O Pomo da Discórdia ou Helena de Tróia

O casamento de Peleu e Tétis,
quadro de Giuseppe Mazzola

                          Adorável deusa Éris, símbolo da discórdia. Abrindo a primeira janela deste texto afirmo que muitos imaginam que a causa da guerra de tróia foi tão-somente o rapto de Helena por Paris. Há outras causas remotas e entre estas causas temos o famoso pomo da discórdia, expressão usada para sintetizar os conflitos de interesses, assunto fundamental nas ciências jurídicas. Na mitologia grega a discórdia é simbolizada pela deusa Éris. Qualquer conflito tem o seu lado positivo e envolve a difícil arte de julgar. O conflito é positivo em razão de poder levar ao dialogo ou a discussão saudável dos problemas. Por outras palavras podemos dizer, como os antigos, que “os macacos são muitos, as frutas poucas.” O conflito gera a pior das violências ou o melhor da paz.

Deusa Éris, filha de Nix,
a noite do véu negro
        Na época em que os bichos falavam houve uma cerimônia de casamento no Monte Pélion, na Grécia, entre a deusa Tétis e o mortal Peleu.  Tétis era filha de Nereu, o velho do mar, a mais bela das nereidas, sua mãe Dóris. Peleu, criado pelo centauro Quirão, foi orientado a conquistar Tétis depois que Zeus e Posídon desistiram dela. Tétis e Peleu são pais de Aquiles, famoso pela fragilidade de seu calcanhar, por isso temos a expressão calcanhar de aquiles, como fraqueza de alguém que pode ser explorada. Em uma das versões Tétis mergulhou o seu filho Aquiles nas águas do rio Estige, um rio do inferno grego, segurando-o pelo calcanhar quando este foi arrebatado pelo pai Peleu. É que a desastrada deusa Tétis já havia matado outros seis filhos tentando imortaliza-los. Tétis ficou tão zangada que abandonou a ambos. Neste ponto, observo a esplendorosa democracia entre mortais e deuses testemunhada na Grécia, uma deusa casando com um mortal, os filhos simples mortais. Tal democracia religiosa nunca mais será experimentada pelos homens com a vitória das religiões formais e profissionais onde a alegria dos trextos foi retirada.  

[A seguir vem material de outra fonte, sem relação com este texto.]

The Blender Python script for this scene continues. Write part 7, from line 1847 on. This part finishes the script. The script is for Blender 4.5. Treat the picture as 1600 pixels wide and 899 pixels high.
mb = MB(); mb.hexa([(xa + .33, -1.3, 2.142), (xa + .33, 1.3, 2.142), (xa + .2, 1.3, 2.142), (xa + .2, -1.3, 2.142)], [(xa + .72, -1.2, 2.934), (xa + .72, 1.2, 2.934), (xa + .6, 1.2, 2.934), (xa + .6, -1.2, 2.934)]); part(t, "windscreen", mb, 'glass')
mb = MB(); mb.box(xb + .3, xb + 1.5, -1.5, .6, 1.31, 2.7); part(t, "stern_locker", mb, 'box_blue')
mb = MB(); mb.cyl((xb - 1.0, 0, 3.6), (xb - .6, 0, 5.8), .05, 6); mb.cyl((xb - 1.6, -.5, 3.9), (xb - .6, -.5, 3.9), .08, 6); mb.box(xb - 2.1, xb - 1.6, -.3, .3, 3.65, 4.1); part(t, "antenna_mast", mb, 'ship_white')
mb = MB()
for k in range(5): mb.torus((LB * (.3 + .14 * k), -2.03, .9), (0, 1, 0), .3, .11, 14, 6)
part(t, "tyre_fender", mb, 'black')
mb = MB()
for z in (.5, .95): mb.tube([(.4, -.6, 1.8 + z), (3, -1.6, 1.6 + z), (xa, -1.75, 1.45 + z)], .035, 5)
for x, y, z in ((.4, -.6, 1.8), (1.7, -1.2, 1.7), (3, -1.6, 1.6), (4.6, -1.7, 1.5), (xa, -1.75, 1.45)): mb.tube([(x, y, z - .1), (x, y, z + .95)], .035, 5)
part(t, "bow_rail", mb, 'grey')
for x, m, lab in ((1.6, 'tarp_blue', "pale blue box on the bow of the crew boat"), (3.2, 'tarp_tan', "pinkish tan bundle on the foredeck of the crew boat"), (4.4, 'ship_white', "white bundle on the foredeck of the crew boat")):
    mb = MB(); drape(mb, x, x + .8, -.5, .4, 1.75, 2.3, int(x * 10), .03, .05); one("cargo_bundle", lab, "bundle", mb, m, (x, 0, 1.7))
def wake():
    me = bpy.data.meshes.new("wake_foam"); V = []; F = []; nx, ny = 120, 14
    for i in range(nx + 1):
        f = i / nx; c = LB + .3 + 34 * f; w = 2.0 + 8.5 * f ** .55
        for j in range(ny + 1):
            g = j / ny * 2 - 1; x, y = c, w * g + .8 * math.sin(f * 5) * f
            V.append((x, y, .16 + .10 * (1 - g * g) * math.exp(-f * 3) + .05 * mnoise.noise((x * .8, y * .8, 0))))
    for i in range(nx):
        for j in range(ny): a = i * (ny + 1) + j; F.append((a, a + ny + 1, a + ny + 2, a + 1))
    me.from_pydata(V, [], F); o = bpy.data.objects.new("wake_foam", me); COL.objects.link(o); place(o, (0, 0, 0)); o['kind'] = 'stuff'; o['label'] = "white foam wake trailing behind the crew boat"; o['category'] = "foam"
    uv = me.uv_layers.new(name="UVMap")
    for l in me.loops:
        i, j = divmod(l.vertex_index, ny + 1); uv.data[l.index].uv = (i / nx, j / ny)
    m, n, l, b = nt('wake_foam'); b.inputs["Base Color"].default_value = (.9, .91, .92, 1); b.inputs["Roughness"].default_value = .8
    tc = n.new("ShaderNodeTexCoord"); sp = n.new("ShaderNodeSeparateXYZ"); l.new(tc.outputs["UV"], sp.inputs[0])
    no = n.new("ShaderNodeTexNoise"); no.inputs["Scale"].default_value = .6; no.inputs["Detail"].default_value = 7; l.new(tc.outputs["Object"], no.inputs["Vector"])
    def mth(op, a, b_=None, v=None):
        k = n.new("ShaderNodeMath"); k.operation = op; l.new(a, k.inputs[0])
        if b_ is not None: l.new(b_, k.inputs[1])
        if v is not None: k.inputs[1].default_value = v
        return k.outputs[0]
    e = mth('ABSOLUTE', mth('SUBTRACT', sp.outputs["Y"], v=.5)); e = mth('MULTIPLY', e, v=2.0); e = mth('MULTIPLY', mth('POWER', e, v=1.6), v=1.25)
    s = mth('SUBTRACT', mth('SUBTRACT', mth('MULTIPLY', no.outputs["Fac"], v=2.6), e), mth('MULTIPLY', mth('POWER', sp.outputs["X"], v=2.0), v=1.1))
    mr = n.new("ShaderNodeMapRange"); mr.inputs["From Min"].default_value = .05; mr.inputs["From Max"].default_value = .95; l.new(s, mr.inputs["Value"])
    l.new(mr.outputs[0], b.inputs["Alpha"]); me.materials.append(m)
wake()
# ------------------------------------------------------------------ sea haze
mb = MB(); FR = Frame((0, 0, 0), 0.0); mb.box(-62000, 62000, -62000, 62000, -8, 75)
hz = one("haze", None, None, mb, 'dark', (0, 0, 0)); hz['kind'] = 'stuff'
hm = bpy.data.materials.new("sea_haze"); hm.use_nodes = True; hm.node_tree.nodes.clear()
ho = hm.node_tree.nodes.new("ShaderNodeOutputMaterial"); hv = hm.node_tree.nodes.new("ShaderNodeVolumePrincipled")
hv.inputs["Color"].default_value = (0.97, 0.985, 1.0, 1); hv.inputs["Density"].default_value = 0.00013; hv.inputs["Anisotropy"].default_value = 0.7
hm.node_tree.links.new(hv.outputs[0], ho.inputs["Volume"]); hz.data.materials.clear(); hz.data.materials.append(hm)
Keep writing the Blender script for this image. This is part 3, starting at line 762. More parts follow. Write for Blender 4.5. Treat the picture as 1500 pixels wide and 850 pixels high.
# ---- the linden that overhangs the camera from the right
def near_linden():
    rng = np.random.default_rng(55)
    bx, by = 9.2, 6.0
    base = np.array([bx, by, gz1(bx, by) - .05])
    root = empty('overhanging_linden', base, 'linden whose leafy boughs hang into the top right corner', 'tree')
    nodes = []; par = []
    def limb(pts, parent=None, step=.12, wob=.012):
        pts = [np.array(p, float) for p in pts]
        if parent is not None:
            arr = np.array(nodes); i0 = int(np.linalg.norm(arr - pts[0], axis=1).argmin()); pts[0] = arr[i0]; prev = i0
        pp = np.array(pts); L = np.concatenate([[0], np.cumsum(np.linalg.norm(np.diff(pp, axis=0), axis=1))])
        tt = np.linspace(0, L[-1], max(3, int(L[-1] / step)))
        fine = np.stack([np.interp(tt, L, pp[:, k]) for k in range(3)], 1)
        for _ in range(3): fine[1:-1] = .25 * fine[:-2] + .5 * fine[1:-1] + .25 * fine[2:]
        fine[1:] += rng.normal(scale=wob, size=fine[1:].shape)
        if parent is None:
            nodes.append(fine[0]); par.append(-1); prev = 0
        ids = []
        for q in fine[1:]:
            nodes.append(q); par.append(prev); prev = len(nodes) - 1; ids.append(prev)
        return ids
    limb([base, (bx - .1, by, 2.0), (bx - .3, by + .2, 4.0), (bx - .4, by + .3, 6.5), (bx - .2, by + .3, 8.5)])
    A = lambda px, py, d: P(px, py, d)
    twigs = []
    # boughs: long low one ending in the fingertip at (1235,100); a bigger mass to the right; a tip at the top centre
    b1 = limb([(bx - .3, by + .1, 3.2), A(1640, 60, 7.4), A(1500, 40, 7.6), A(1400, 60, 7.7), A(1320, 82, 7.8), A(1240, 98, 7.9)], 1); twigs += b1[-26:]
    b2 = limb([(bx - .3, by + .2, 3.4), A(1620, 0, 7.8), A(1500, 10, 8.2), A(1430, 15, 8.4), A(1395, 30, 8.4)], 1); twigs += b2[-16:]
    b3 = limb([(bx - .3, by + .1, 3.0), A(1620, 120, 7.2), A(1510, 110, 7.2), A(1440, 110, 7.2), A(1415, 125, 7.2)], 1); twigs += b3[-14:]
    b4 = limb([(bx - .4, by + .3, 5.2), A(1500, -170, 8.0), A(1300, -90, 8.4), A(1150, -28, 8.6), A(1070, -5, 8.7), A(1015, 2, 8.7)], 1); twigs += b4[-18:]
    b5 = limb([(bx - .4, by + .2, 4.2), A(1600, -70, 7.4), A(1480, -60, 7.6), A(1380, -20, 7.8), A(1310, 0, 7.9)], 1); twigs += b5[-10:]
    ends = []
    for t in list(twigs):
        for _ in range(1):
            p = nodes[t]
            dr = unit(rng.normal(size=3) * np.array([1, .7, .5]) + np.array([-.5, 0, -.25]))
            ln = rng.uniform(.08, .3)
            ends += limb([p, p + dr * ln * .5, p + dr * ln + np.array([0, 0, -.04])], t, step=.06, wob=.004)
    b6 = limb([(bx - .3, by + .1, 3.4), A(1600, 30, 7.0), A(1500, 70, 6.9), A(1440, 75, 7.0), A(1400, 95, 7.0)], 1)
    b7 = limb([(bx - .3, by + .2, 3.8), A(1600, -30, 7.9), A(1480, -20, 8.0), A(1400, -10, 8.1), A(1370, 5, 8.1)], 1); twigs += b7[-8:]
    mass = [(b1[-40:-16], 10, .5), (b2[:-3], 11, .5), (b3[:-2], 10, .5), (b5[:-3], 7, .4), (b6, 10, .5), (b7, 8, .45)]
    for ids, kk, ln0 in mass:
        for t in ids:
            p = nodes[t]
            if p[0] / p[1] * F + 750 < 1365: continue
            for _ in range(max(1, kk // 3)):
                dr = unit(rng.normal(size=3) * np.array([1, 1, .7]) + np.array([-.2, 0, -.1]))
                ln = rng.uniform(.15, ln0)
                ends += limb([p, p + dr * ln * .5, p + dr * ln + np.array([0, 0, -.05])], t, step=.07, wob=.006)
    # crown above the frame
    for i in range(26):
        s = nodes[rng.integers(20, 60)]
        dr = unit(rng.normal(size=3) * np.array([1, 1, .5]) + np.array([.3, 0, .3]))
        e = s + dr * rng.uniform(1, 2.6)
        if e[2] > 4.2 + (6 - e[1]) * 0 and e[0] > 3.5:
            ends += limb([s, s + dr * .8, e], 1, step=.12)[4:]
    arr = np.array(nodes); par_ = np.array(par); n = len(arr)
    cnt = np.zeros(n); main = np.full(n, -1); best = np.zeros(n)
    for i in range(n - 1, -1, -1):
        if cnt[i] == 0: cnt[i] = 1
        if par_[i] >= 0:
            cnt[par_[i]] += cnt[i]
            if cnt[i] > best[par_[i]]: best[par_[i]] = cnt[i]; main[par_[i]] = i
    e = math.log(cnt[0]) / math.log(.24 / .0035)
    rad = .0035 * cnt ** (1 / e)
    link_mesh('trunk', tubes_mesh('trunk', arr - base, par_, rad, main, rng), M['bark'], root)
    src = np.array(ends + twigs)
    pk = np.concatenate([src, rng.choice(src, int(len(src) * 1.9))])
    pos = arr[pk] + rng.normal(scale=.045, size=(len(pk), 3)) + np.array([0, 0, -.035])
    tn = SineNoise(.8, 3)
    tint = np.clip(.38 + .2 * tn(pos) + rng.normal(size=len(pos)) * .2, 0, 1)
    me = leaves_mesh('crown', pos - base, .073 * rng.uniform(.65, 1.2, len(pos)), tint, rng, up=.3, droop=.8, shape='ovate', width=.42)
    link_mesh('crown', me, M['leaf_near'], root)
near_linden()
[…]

                       Todos os deuses foram convidados para as núpcias, com exceção da deusa Eris. Erei no indo-europeu significa perseguir e éris significa também combate, luta, na literatura. A deusa da discórdia é irmã do deus Ares, deus da guerra, Éris e Ares, a dupla infernal da mitologia grega. Os seus filhos são Pónos (fadiga), Léthe (esquecimento), Limós (fome), Álgos (dor) e Hórkos (juramento), uma filharada desta merece todo o respeito.  Hesíodo distingue duas discórdias, uma perniciosa e outra benfazeja que estimula a boa competição entre os homens. Os gregos já tinham a noção da importância do conflito. Digo isso para que nos inteirarmos que na discórdia pode estar a elevação ou a queda ou catábase. A nossa deusa Éris ficou indignada por não ser convidada para festa. É desnecessário dizer porque Éris não foi convidada, contudo, ela não se deu por rogada e para se vingar jogou uma maça de ouro na cerimônia, o famoso pomo da discórdia, destinado a  deusa mais bela da festa. O certo era as deusas não luteram pela maça de ouro, na prática o que aconterce é isso, a discórdia estará armada pelo pomo da discórdia, é da natureza humana e da natureza dos deuses gregos, criados a semelhança dos gregos, lutarem pelo pomo, talvez, até a morte. Logo exsurgiu uma discórdia entre as deusas Hera, esposa de Zeus, Atena Afrodite, respectivamente, filha e irmã de Zeus, pelo pomo de Éris. Cada deusa se julgava mais bela que a outra.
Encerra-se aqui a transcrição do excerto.